L'histoire :
Elle n’aimait pas les roses et c’est le seul cadeau qu’il lui ait fait : ils se sont connus si peu de temps, qu’elle n’a jamais pu lui dire qu’elle détestait ces fleurs là. Butchy est resté à la guerre, fauché par une balle en plein front. Il y a pourtant un autre cadeau qu’il lui laisse : un petit garçon qu’elle prénomme Craig et qui grandit si vite qu’elle se souvient de moins en moins de Butchy. Comme en un tour de passe-passe, le gamin, à 8 ans, est déjà presque aussi grand qu’elle. Les médecins consultés sèchent littéralement devant cette croissance rapide et inexpliquée. En attendant, Craig intègre l’équipe de basket locale et devient rapidement une véritable curiosité. Et plus il grandit, plus il semble s’éloigner de sa mère… Devenu l’icône et le héros de sa petite ville, le voilà surmonté de ses 2.74 mètres, qui fait sa rentrée universitaire pour étudier le commerce et l’économie. Pour l’occasion, il signe un contrat lucratif avec une marque de vêtements de grandes tailles. Outre un joli salaire, on lui fournit aussi des tenues sur mesure. Et puis il rencontre la pétillante et jolie Jo…
Ce qu'on en pense sur la planète BD :
Après le remarqué Super spy, Matt Kindt se met dans les pas d’un géant, via la fausse biographie d’un homme qui ne cessera de grandir sa vie durant. Ce sont alors successivement sa mère, sa femme et sa fille qui le racontent, laissant leurs regards nostalgiques, aimant ou gorgé de frustration décrire cette destinée hors du commun… Dans cette Amérique des années 60, l’extraordinaire croissance de Craig Pressgang fascine. Aussi, le laisse t-elle faire les beaux jours de sa ville natale, des équipes de basket-ball, des publicitaires flairant le bon coup et bientôt même de la CIA. Cerise sur cet énorme gâteau de 3 étages, il y aura même une petite place pour une love story, un mariage et une jolie petite fille.
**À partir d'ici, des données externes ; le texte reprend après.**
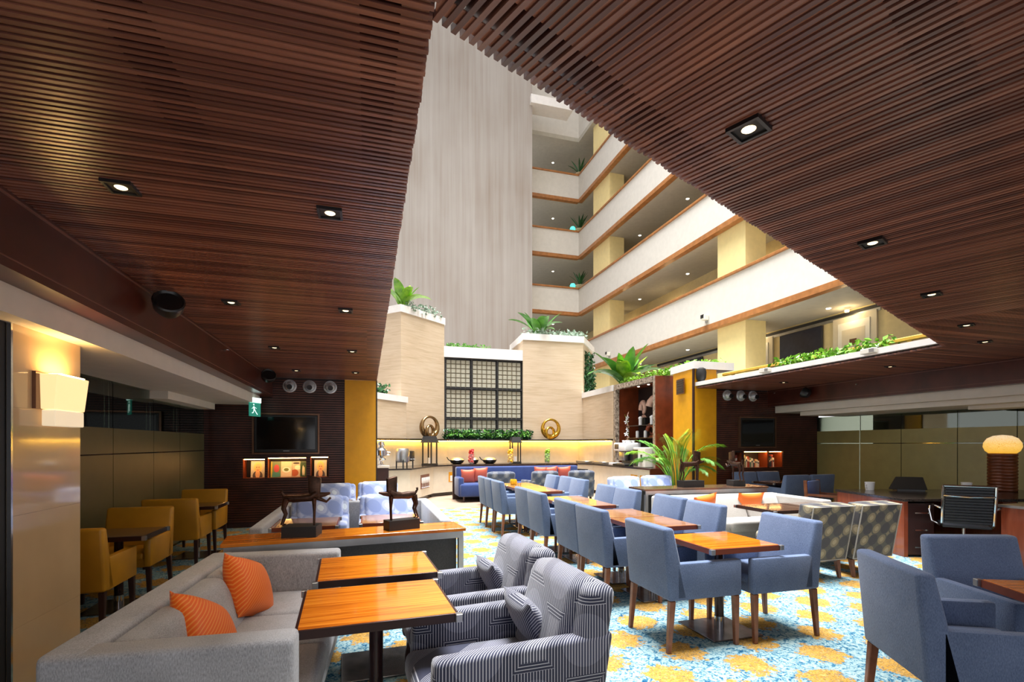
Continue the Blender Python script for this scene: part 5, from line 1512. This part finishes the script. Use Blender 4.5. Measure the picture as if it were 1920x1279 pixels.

Pour autant, au fil du temps, ce gigantisme pèse dans la vie de Pressgang, de tout son poids. Et ni le génie de son épouse (qui a usé de ses talents d’architecte pour faire une maison à sa dimension), ni la technologie mise à disposition par la CIA (lunettes, costumes grandissant avec lui, prothèses…) ne peuvent lui permettre de s’intégrer dans un monde qui n’est pas fait pour lui. Une seule solution : disparaitre et se fondre dans la masse, pour qu’on parvienne presque à l’oublier… Ainsi, sous ses aspects de conte fantastique et voyeuriste, L’histoire secrète du géant est une jolie manière d’aborder la différence et la difficulté à s’intégrer dans une société pas toujours adaptée à chacun (et ici dont la croissance du personnage principal est la parfaite métaphore de notre société de consommation). Silencieux et inexorablement passif, notre géant sait alors si bien transmettre cette mélancolie et ces angoisses chevillées, qu’il nous fait inévitablement porter sur l’Autre un regard différent. Le dessin particulièrement expressif et soutenu par une colorisation joliment lavée participe d’ailleurs beaucoup à nous faire prendre ce chemin.